L'article 2061 du code civil précise par ailleurs que la clause compromissoire doit avoir été acceptée par la partie à laquelle on l'oppose, à moins que celle-ci n'ait succédé aux droits et obligations de la partie qui l'a initialement acceptée. Lorsque l'une des parties n'a pas contracté dans le cadre de son activité professionnelle, la clause ne peut lui être opposée.
Il résulte de ces textes que si la clause compromissoire doit être écrite, son acceptation par les parties n'est quant à elle régie par aucune condition de forme spécifique et, que son existence ne dépend pas de la formation, de la validité ou de l'exécution du contrat principal litigieux.
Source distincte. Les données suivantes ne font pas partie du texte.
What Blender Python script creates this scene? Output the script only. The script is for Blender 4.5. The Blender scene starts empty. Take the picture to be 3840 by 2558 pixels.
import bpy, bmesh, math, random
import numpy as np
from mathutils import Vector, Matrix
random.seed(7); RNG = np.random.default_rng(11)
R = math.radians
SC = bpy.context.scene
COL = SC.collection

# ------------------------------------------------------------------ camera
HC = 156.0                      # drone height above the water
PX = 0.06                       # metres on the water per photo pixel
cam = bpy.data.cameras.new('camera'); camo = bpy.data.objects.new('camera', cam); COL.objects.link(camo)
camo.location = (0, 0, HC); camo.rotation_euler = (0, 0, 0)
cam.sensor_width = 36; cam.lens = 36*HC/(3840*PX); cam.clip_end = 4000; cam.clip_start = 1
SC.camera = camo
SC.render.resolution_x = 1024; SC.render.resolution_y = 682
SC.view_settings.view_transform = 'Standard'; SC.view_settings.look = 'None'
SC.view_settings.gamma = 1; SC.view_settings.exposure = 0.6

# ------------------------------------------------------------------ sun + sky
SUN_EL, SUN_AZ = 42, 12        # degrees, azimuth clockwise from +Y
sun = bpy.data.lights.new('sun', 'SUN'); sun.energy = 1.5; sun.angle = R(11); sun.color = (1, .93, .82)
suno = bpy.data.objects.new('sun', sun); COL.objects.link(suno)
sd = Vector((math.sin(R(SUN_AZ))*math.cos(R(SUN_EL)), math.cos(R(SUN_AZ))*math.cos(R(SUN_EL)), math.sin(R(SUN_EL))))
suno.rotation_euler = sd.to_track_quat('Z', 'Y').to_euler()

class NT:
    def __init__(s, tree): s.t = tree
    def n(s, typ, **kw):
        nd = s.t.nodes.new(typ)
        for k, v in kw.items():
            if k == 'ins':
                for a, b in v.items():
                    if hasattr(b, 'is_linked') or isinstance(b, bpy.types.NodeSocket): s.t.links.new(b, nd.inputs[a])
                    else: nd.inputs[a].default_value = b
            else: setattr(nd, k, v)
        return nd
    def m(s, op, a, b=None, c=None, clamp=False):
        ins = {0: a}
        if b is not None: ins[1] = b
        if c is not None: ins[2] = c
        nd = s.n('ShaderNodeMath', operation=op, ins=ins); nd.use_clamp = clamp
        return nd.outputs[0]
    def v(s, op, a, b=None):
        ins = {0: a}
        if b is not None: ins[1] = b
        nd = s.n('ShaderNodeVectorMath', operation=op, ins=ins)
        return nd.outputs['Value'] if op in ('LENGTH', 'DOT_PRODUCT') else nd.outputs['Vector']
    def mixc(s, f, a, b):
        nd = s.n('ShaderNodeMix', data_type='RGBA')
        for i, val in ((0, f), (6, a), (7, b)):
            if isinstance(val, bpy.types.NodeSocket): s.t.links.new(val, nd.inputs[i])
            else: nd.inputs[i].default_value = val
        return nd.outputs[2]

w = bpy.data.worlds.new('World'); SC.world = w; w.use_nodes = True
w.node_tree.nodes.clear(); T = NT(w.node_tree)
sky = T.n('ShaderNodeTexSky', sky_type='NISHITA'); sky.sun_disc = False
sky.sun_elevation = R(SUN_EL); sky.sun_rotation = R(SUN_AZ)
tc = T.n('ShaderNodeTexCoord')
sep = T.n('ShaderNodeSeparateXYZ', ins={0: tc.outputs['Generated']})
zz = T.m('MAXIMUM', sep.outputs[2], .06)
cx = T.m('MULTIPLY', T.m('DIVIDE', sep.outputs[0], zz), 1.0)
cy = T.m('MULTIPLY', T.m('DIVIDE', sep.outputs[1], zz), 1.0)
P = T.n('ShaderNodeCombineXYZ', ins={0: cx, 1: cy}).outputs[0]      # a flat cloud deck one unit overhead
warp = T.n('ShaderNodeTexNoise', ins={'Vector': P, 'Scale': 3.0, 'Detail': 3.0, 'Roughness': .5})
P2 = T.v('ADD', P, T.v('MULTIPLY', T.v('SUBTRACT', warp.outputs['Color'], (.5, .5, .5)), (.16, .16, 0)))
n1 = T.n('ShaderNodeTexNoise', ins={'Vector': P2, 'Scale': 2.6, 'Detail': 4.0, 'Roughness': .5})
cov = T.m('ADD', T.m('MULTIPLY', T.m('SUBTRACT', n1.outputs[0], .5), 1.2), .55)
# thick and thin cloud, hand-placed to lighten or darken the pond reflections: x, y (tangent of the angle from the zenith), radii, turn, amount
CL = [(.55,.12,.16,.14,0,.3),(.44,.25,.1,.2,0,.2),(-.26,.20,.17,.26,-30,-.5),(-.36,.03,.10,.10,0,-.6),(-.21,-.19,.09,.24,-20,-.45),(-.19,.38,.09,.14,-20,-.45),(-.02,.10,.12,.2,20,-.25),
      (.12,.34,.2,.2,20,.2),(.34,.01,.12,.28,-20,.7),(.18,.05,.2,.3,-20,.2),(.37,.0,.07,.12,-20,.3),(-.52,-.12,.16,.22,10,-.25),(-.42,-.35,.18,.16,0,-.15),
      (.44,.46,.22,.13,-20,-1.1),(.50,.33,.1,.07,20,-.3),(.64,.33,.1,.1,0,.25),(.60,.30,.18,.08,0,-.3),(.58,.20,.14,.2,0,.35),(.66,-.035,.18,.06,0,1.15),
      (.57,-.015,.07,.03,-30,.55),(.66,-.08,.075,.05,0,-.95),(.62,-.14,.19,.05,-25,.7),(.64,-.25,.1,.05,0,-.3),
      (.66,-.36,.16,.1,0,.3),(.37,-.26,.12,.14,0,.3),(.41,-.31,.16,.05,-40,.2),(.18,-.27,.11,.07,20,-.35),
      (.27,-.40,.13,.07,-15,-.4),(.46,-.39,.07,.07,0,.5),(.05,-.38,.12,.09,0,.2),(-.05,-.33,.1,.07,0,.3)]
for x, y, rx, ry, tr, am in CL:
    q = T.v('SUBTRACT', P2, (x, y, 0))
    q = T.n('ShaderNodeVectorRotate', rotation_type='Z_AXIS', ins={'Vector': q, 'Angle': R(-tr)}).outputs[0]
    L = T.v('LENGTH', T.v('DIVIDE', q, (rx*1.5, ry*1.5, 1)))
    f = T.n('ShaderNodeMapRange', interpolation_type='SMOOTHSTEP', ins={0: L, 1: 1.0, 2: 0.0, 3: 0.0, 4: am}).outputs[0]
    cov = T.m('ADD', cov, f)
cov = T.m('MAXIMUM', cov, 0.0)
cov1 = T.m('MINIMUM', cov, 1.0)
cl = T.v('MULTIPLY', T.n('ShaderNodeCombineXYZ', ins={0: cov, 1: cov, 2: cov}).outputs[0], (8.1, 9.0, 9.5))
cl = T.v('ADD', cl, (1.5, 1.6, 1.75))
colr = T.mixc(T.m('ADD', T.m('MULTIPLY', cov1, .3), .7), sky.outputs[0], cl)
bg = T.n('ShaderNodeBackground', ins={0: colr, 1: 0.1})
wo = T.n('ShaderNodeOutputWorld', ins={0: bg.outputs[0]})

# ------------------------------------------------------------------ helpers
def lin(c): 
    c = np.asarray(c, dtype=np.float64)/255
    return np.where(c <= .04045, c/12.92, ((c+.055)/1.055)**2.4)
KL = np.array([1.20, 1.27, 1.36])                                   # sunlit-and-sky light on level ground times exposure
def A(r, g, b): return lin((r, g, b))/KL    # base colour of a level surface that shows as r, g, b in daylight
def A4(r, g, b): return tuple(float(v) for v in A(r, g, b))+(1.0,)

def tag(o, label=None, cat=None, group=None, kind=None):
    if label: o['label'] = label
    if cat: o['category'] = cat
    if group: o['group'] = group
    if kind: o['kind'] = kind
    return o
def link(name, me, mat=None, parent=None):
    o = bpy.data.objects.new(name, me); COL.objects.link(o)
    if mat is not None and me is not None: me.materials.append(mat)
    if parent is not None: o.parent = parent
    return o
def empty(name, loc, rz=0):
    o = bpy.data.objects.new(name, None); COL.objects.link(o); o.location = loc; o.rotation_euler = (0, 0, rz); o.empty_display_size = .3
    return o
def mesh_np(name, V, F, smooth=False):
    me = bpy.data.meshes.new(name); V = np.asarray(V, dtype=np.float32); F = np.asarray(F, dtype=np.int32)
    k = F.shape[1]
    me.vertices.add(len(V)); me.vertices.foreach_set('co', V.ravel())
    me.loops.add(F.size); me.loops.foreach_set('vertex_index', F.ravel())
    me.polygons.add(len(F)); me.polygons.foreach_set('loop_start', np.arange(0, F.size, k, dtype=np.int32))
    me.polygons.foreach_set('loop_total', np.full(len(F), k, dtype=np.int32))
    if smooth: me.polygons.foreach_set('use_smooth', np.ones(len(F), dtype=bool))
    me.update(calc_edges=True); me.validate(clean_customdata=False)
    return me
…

En l'espèce, il n'est pas contesté que cinq confirmations écrites d'achat (contrat n°443031-000 du 21 mai 2021 et contrat n°500237-000 du 22 juin 2021 entre la société Soufflet Agriculture et M. [T] ; contrat n° 443032-000 du 21 mai 2021, contrat n°500232-000 du 22 juin 2021, et contrat n°549580-000 du 5 novembre 2021 entre la société Souffler Agriculture et l'EARLdu Batailler) ont été adressées par courrier électronique à M. [T] (pièces 1à 5 de la défenderesse). Celles-ci comprennent toutes, sur leur recto, mention d'une clause compromissoire rédigée en ces termes : " Toute contestation survenant entre l'Acheteur et le Vendeur, quant à la formation, l'exécution, ou à l'occasion de la présente confirmation de contrat sera résolue par la Chambre Arbitrale Internationale de Paris conformément à son règlement d'arbitrage, dont les parties déclarent accepter l'application dans son édition en vigueur, au jour de la demande d'arbitrage. Le lieu de l'arbitrage se situera à Paris ([Adresse 4], France, Tel [XXXXXXXX01], email : [Courriel 5], web : www.arbitrage.org), et la langue utilisée par le tribunal sera le Français. ".
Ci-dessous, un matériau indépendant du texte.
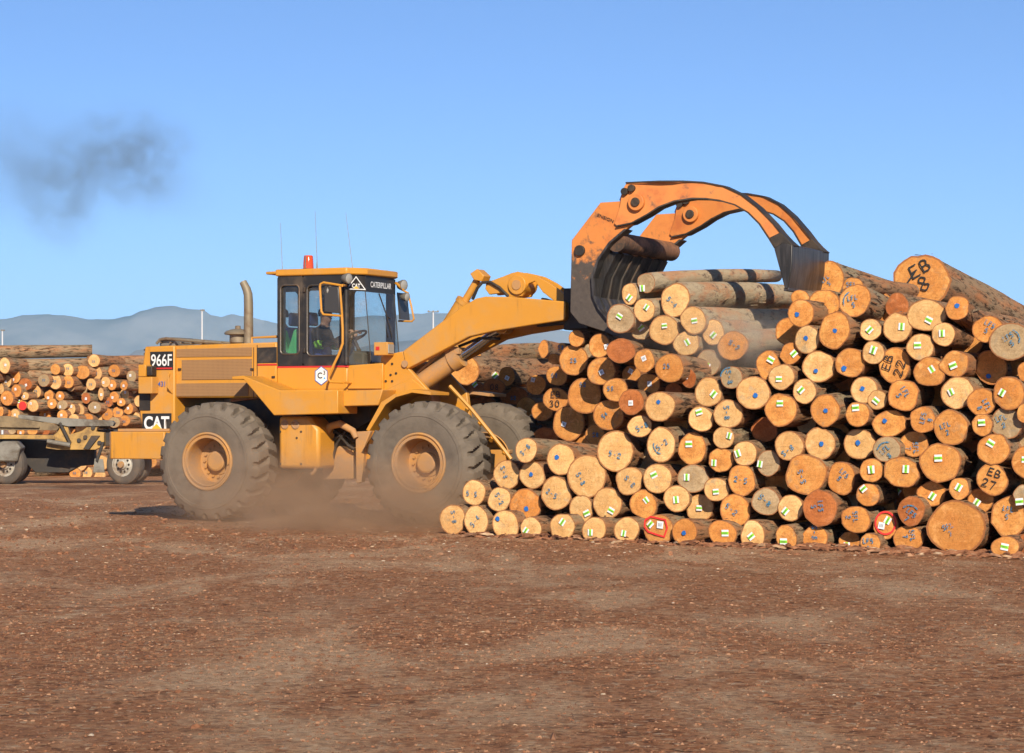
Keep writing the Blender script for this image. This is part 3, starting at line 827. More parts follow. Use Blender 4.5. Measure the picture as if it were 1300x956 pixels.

Il est également mentionné, en des termes identiques sur les cinq documents, que la confirmation de vente de marchandise est soumise aux règles régissant les relations acheteur/vendeur de marchandises signées entre le vendeur M. [T] et l'acheteur Soufflet Agriculture, dont le contenu n'est toutefois pas détaillé. Il ressort des conditions générales d'achat que celles-ci comportent d'une part en leur article 8 une clause compromissoire renvoyant également à l'arbitrage de la Chambre arbitrale de Paris, et qu'elles renvoient d'autre part aux règles RUFRA, lesquelles comportent en leur article 33 une clause d'arbitrage identique (pièces 10 et 11 de la défenderesse).
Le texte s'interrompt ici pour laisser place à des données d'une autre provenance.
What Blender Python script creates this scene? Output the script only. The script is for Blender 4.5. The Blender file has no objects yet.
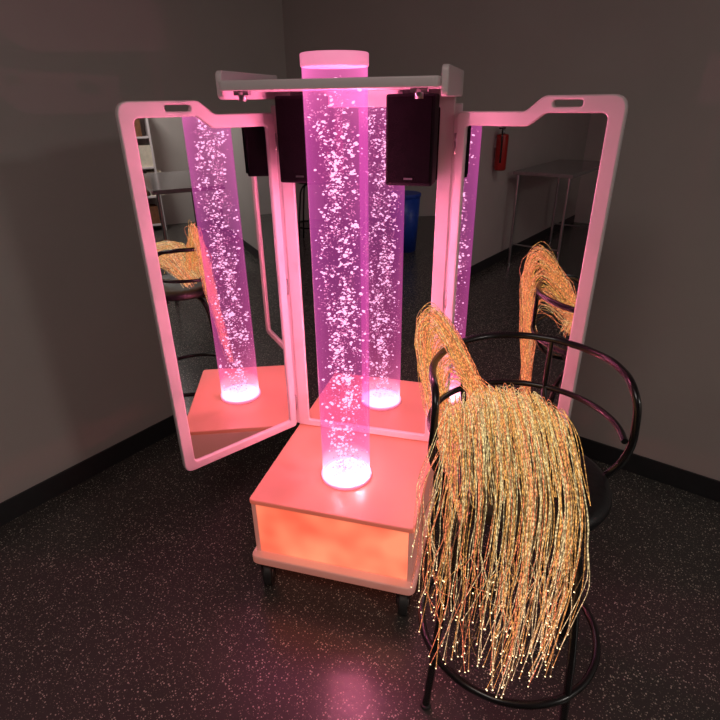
import bpy, bmesh, math, random
from mathutils import Vector, Matrix
random.seed(7)
scene = bpy.context.scene
scene.view_settings.view_transform = 'Standard'

# ------------------------------------------------------------------ frames
# survey frame (camera station at origin, looking +Y) -> room frame (corner of the room at 0,0)
ROT = math.atan2(0.6, 0.8)
def W(x, y, z=0.0):
    dx, dy = x + 0.446, y - 3.89
    return Vector((0.8*dx - 0.6*dy, 0.6*dx + 0.8*dy, z))

# ------------------------------------------------------------------ helpers
def empty(name, loc=(0,0,0), rz=0.0):
    e = bpy.data.objects.new(name, None)
    e.empty_display_size = 0.1
    scene.collection.objects.link(e)
    e.location = loc
    e.rotation_euler = (0,0,rz)
    return e

def link(me, name, mat=None, parent=None, loc=(0,0,0), rot=(0,0,0), smooth=False):
    o = bpy.data.objects.new(name, me)
    scene.collection.objects.link(o)
    if mat: 
        me.materials.clear(); me.materials.append(mat)
    if parent: o.parent = parent
    o.location = loc; o.rotation_euler = rot
    if smooth:
        for p in me.polygons: p.use_smooth = True
    return o

def box(name, size, loc, mat, parent=None, bevel=0.0, rot=(0,0,0), segs=2):
    bm = bmesh.new()
    bmesh.ops.create_cube(bm, size=1.0)
    bmesh.ops.scale(bm, vec=size, verts=bm.verts)
    if bevel > 0:
        bmesh.ops.bevel(bm, geom=bm.edges[:], offset=bevel, segments=segs, profile=0.6, affect='EDGES')
    me = bpy.data.meshes.new(name); bm.to_mesh(me); bm.free()
    return link(me, name, mat, parent, loc, rot)

def cyl(name, r, h, loc, mat, parent=None, r2=None, segs=48, rot=(0,0,0), bevel=0.0, caps=True):
    bm = bmesh.new()
    bmesh.ops.create_cone(bm, cap_ends=caps, segments=segs, radius1=r, radius2=r if r2 is None else r2, depth=h)
    if bevel > 0:
        es = [e for e in bm.edges if abs(e.verts[0].co.z - e.verts[1].co.z) < 1e-6]
        bmesh.ops.bevel(bm, geom=es, offset=bevel, segments=3, profile=0.5, affect='EDGES')
    me = bpy.data.meshes.new(name); bm.to_mesh(me); bm.free()
    for p in me.polygons: p.use_smooth = len(p.vertices) == 4
    return link(me, name, mat, parent, loc, rot)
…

Dès lors que la réception de ces confirmations d'achat, comportant une clause compromissoire directement rédigée en leur sein, et figurant également dans des documents contractuels par référence, n'est pas contestée, il est établi que la clause d'arbitrage a été stipulée par écrit, la circonstance que les confirmations d'achat n'aient pas été signées par M. [T] et l'EARL du Batailler étant sans incidence sur la validité de la clause.
S'agissant de l'acceptation de la clause compromissoire, le débat ne saurait, contrairement à ce que soutiennent les demandeurs, se limiter à la question de l'opposabilité des conditions générales de vente, et partant des RUFRA, et ainsi de l'applicabilité des clauses compromissoires figurant dans ces documents, puisque la clause compromissoire est, en tout état de cause, directement écrite en des termes clairs et précis dans les confirmations d'achat litigieuses.
Il n'est pas contesté que M. [T] et l'EARL du Batailler entretiennent des relations contractuelles depuis l'année 2016.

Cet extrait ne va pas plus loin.